Anxiousness

Nov 10, 2005 09:58

I finally broke the law, and my promise not to break it, by downloading some music. But it's so damn good and won't be able to get my hands on any records here in Sweden. So the band I'm talking about is Breaking Benjamin, which were introduced to me a couple of weeks ago. Now I've done quite thorough research and can't find them in any Swedish online record store or in any normal (I only checked one, but they all have the same records...). But now when I think about it, there's one place where they might have them. They're kind of specialised on hardrock so it could be the right place. It would feel better to buy their album, rather than downloading, but if I can't without ruining myself, I won't.

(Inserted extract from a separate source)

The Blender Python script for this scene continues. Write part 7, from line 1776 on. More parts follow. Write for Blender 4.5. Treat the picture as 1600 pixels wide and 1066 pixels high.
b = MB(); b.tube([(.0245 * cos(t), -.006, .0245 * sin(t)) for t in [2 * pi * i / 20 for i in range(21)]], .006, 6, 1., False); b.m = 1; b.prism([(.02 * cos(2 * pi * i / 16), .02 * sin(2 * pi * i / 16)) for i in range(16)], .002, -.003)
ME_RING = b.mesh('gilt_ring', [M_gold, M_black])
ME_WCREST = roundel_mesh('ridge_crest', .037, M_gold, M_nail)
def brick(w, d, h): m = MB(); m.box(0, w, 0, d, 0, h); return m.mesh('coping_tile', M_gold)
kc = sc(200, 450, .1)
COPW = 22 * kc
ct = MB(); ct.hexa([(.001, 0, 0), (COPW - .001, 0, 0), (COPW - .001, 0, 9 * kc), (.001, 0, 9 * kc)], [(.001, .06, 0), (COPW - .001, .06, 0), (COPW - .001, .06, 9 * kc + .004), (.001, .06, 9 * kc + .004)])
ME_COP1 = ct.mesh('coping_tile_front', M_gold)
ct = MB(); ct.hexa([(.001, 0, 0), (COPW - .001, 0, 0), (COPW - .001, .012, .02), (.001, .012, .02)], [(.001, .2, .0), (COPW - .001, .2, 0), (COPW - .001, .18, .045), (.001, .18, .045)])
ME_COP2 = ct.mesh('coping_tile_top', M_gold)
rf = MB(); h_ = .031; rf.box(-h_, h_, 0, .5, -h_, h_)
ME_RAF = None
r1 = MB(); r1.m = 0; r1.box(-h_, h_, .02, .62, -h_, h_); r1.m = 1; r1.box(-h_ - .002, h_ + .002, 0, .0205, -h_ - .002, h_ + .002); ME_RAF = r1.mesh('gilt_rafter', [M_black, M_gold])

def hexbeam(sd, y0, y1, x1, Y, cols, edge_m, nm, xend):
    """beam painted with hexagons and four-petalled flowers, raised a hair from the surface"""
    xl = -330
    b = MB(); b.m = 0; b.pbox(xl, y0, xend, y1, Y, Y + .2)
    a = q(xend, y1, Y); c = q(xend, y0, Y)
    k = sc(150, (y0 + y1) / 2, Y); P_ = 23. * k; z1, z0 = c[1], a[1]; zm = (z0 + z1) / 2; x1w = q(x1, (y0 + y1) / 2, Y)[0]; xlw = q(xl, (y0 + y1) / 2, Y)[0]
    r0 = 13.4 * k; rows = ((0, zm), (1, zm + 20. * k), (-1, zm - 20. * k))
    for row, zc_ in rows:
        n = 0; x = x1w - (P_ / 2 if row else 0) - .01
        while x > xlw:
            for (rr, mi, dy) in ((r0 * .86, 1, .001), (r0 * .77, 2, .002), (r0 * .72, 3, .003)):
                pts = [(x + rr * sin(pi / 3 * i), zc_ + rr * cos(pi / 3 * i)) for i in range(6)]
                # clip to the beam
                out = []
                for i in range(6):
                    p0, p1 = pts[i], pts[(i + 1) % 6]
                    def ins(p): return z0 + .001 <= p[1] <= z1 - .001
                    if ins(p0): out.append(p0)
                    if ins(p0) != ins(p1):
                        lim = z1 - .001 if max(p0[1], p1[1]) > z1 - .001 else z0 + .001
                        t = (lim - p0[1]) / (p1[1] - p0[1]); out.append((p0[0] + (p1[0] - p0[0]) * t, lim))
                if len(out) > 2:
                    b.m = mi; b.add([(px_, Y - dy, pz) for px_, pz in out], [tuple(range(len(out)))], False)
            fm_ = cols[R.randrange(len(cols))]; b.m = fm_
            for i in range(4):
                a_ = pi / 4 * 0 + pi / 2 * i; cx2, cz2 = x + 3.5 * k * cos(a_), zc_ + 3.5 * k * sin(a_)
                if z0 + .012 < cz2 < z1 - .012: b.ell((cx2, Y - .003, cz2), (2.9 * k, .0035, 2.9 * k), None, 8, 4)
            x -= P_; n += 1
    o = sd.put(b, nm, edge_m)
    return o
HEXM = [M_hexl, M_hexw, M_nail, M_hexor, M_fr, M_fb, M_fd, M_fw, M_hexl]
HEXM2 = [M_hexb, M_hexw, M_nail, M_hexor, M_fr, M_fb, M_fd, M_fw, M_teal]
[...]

Somehow this week has had me stressed, despite the fact that I haven't had that much school-work to do. I can see two other reasons though, which both will culminate tonight. The first is a meeting on which I have to be the president. The LARP-club hires some forest and there's one person in the commitee who is responsible for it. When the person who was it before resigned, I became responsible. So now we're having a meeting about an event being in that area and since I all but hate the damn thing I just feel so stressed about it. It shouldn't be that bad, but I feel so guilty for not knowing anything and not having checked things I should check. It simply makes me feel bad.

The second reason is the boy I mentioned in the last entry. I'll have to talk to him today, since he didn't show up on MSN. That shouldn't be too bad either, since Neko told me he apparently feels about the same as I do. But it's still hard to talk about such things. I just have to make myself do it. No tied tounge for me.

Now I have to eat before going to school. Yay for not having any lessons in the morning.